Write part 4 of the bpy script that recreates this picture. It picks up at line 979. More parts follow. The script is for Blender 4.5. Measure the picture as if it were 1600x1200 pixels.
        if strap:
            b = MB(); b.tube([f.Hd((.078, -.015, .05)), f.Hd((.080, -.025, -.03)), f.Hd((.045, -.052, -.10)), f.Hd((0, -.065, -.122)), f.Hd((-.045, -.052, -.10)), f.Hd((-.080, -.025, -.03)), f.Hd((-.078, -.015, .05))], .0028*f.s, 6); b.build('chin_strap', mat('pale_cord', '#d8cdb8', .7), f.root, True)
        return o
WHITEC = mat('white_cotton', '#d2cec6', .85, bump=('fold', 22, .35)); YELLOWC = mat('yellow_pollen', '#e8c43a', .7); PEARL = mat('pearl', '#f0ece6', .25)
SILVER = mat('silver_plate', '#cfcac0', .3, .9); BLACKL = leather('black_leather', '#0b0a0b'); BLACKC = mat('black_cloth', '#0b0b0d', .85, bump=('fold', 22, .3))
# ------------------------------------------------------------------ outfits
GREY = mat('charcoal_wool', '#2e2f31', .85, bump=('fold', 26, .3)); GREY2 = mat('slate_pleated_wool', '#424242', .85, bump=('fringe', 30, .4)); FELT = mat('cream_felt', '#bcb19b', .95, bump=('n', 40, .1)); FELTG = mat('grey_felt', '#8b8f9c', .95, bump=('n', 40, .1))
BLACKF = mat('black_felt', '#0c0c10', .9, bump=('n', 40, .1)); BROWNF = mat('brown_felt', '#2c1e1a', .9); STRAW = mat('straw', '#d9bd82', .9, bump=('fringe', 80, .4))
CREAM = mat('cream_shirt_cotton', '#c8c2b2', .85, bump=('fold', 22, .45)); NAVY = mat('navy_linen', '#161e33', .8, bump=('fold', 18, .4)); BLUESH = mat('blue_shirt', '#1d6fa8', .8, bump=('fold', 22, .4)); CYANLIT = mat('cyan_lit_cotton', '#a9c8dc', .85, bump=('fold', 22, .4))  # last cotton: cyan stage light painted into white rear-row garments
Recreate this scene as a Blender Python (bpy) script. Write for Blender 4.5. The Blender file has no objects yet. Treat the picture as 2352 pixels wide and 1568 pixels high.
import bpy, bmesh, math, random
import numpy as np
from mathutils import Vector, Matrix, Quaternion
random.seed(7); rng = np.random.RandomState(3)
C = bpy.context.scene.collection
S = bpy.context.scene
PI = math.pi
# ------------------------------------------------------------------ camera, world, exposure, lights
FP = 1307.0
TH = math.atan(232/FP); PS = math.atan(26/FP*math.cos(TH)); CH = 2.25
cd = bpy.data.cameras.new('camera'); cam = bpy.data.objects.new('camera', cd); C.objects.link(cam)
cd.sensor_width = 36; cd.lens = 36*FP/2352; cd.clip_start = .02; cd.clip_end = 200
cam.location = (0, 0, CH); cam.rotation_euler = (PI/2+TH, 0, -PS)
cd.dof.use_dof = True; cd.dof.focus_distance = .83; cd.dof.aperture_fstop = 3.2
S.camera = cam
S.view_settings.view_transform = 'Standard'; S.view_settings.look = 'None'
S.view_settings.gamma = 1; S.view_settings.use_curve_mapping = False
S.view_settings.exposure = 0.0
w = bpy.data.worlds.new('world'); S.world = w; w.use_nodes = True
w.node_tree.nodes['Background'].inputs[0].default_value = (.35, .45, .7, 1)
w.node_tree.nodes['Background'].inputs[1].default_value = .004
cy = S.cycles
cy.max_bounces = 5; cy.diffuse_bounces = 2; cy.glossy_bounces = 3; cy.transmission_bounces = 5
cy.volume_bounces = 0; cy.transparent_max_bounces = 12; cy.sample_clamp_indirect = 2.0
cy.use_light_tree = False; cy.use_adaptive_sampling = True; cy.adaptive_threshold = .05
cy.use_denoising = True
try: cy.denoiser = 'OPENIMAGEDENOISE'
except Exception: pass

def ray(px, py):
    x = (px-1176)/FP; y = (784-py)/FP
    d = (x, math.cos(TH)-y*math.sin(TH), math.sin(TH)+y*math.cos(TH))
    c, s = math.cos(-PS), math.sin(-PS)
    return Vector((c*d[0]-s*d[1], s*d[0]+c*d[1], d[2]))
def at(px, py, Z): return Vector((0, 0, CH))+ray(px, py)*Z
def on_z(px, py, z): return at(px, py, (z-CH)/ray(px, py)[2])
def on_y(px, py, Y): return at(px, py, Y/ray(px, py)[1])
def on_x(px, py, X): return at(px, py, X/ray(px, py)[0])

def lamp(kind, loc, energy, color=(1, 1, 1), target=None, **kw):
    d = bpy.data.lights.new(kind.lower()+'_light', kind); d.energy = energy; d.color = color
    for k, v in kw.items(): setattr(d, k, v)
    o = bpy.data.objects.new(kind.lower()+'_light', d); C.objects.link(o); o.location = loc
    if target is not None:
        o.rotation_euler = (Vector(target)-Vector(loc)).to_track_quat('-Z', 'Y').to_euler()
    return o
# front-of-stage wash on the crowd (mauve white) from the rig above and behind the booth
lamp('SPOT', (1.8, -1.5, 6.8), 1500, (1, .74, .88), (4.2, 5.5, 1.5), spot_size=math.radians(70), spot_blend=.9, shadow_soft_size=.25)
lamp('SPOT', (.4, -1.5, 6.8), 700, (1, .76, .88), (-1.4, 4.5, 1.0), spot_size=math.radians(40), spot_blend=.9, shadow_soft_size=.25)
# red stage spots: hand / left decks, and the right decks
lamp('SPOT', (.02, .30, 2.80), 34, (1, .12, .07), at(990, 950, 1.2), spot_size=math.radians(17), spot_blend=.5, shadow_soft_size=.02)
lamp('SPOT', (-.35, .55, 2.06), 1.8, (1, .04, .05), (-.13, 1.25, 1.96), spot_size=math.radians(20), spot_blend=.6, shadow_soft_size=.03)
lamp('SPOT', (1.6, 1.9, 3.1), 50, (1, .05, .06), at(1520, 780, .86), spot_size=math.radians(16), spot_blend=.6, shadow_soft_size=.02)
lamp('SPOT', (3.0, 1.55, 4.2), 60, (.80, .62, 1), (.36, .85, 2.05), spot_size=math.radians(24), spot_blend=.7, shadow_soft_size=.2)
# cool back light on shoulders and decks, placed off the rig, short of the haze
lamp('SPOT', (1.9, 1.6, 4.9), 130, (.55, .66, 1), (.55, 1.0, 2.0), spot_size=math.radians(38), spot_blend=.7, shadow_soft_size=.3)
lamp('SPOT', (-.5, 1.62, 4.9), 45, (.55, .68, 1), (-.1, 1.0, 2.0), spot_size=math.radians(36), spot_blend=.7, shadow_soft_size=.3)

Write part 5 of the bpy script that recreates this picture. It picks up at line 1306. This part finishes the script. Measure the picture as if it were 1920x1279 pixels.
━━━━━━━━━━
■ Aim
Nothing may be left out: return each entry exactly as it reads.

■ Expected output
Write part 4 of the bpy script that recreates this picture. It picks up at line 979. More parts follow. The script is for Blender 4.5. Measure the picture as if it were 1600x1200 pixels.
        if strap:
            b = MB(); b.tube([f.Hd((.078, -.015, .05)), f.Hd((.080, -.025, -.03)), f.Hd((.045, -.052, -.10)), f.Hd((0, -.065, -.122)), f.Hd((-.045, -.052, -.10)), f.Hd((-.080, -.025, -.03)), f.Hd((-.078, -.015, .05))], .0028*f.s, 6); b.build('chin_strap', mat('pale_cord', '#d8cdb8', .7), f.root, True)
        return o
WHITEC = mat('white_cotton', '#d2cec6', .85, bump=('fold', 22, .35)); YELLOWC = mat('yellow_pollen', '#e8c43a', .7); PEARL = mat('pearl', '#f0ece6', .25)
SILVER = mat('silver_plate', '#cfcac0', .3, .9); BLACKL = leather('black_leather', '#0b0a0b'); BLACKC = mat('black_cloth', '#0b0b0d', .85, bump=('fold', 22, .3))
# ------------------------------------------------------------------ outfits
GREY = mat('charcoal_wool', '#2e2f31', .85, bump=('fold', 26, .3)); GREY2 = mat('slate_pleated_wool', '#424242', .85, bump=('fringe', 30, .4)); FELT = mat('cream_felt', '#bcb19b', .95, bump=('n', 40, .1)); FELTG = mat('grey_felt', '#8b8f9c', .95, bump=('n', 40, .1))
BLACKF = mat('black_felt', '#0c0c10', .9, bump=('n', 40, .1)); BROWNF = mat('brown_felt', '#2c1e1a', .9); STRAW = mat('straw', '#d9bd82', .9, bump=('fringe', 80, .4))
CREAM = mat('cream_shirt_cotton', '#c8c2b2', .85, bump=('fold', 22, .45)); NAVY = mat('navy_linen', '#161e33', .8, bump=('fold', 18, .4)); BLUESH = mat('blue_shirt', '#1d6fa8', .8, bump=('fold', 22, .4)); CYANLIT = mat('cyan_lit_cotton', '#a9c8dc', .85, bump=('fold', 22, .4))  # last cotton: cyan stage light painted into white rear-row garments
Recreate this scene as a Blender Python (bpy) script. Write for Blender 4.5. The Blender file has no objects yet. Treat the picture as 2352 pixels wide and 1568 pixels high.
import bpy, bmesh, math, random
import numpy as np
from mathutils import Vector, Matrix, Quaternion
random.seed(7); rng = np.random.RandomState(3)
C = bpy.context.scene.collection
S = bpy.context.scene
PI = math.pi
# ------------------------------------------------------------------ camera, world, exposure, lights
FP = 1307.0
TH = math.atan(232/FP); PS = math.atan(26/FP*math.cos(TH)); CH = 2.25
cd = bpy.data.cameras.new('camera'); cam = bpy.data.objects.new('camera', cd); C.objects.link(cam)
cd.sensor_width = 36; cd.lens = 36*FP/2352; cd.clip_start = .02; cd.clip_end = 200
cam.location = (0, 0, CH); cam.rotation_euler = (PI/2+TH, 0, -PS)
cd.dof.use_dof = True; cd.dof.focus_distance = .83; cd.dof.aperture_fstop = 3.2
S.camera = cam
S.view_settings.view_transform = 'Standard'; S.view_settings.look = 'None'
S.view_settings.gamma = 1; S.view_settings.use_curve_mapping = False
S.view_settings.exposure = 0.0
w = bpy.data.worlds.new('world'); S.world = w; w.use_nodes = True
w.node_tree.nodes['Background'].inputs[0].default_value = (.35, .45, .7, 1)
w.node_tree.nodes['Background'].inputs[1].default_value = .004
cy = S.cycles
cy.max_bounces = 5; cy.diffuse_bounces = 2; cy.glossy_bounces = 3; cy.transmission_bounces = 5
cy.volume_bounces = 0; cy.transparent_max_bounces = 12; cy.sample_clamp_indirect = 2.0
cy.use_light_tree = False; cy.use_adaptive_sampling = True; cy.adaptive_threshold = .05
cy.use_denoising = True
try: cy.denoiser = 'OPENIMAGEDENOISE'
except Exception: pass

def ray(px, py):
    x = (px-1176)/FP; y = (784-py)/FP
    d = (x, math.cos(TH)-y*math.sin(TH), math.sin(TH)+y*math.cos(TH))
    c, s = math.cos(-PS), math.sin(-PS)
    return Vector((c*d[0]-s*d[1], s*d[0]+c*d[1], d[2]))
def at(px, py, Z): return Vector((0, 0, CH))+ray(px, py)*Z
def on_z(px, py, z): return at(px, py, (z-CH)/ray(px, py)[2])
def on_y(px, py, Y): return at(px, py, Y/ray(px, py)[1])
def on_x(px, py, X): return at(px, py, X/ray(px, py)[0])

def lamp(kind, loc, energy, color=(1, 1, 1), target=None, **kw):
    d = bpy.data.lights.new(kind.lower()+'_light', kind); d.energy = energy; d.color = color
    for k, v in kw.items(): setattr(d, k, v)
    o = bpy.data.objects.new(kind.lower()+'_light', d); C.objects.link(o); o.location = loc
    if target is not None:
        o.rotation_euler = (Vector(target)-Vector(loc)).to_track_quat('-Z', 'Y').to_euler()
    return o
# front-of-stage wash on the crowd (mauve white) from the rig above and behind the booth
lamp('SPOT', (1.8, -1.5, 6.8), 1500, (1, .74, .88), (4.2, 5.5, 1.5), spot_size=math.radians(70), spot_blend=.9, shadow_soft_size=.25)
lamp('SPOT', (.4, -1.5, 6.8), 700, (1, .76, .88), (-1.4, 4.5, 1.0), spot_size=math.radians(40), spot_blend=.9, shadow_soft_size=.25)
# red stage spots: hand / left decks, and the right decks
lamp('SPOT', (.02, .30, 2.80), 34, (1, .12, .07), at(990, 950, 1.2), spot_size=math.radians(17), spot_blend=.5, shadow_soft_size=.02)
lamp('SPOT', (-.35, .55, 2.06), 1.8, (1, .04, .05), (-.13, 1.25, 1.96), spot_size=math.radians(20), spot_blend=.6, shadow_soft_size=.03)
lamp('SPOT', (1.6, 1.9, 3.1), 50, (1, .05, .06), at(1520, 780, .86), spot_size=math.radians(16), spot_blend=.6, shadow_soft_size=.02)
lamp('SPOT', (3.0, 1.55, 4.2), 60, (.80, .62, 1), (.36, .85, 2.05), spot_size=math.radians(24), spot_blend=.7, shadow_soft_size=.2)
# cool back light on shoulders and decks, placed off the rig, short of the haze
lamp('SPOT', (1.9, 1.6, 4.9), 130, (.55, .66, 1), (.55, 1.0, 2.0), spot_size=math.radians(38), spot_blend=.7, shadow_soft_size=.3)
lamp('SPOT', (-.5, 1.62, 4.9), 45, (.55, .68, 1), (-.1, 1.0, 2.0), spot_size=math.radians(36), spot_blend=.7, shadow_soft_size=.3)

Write part 5 of the bpy script that recreates this picture. It picks up at line 1306. This part finishes the script. Measure the picture as if it were 1920x1279 pixels.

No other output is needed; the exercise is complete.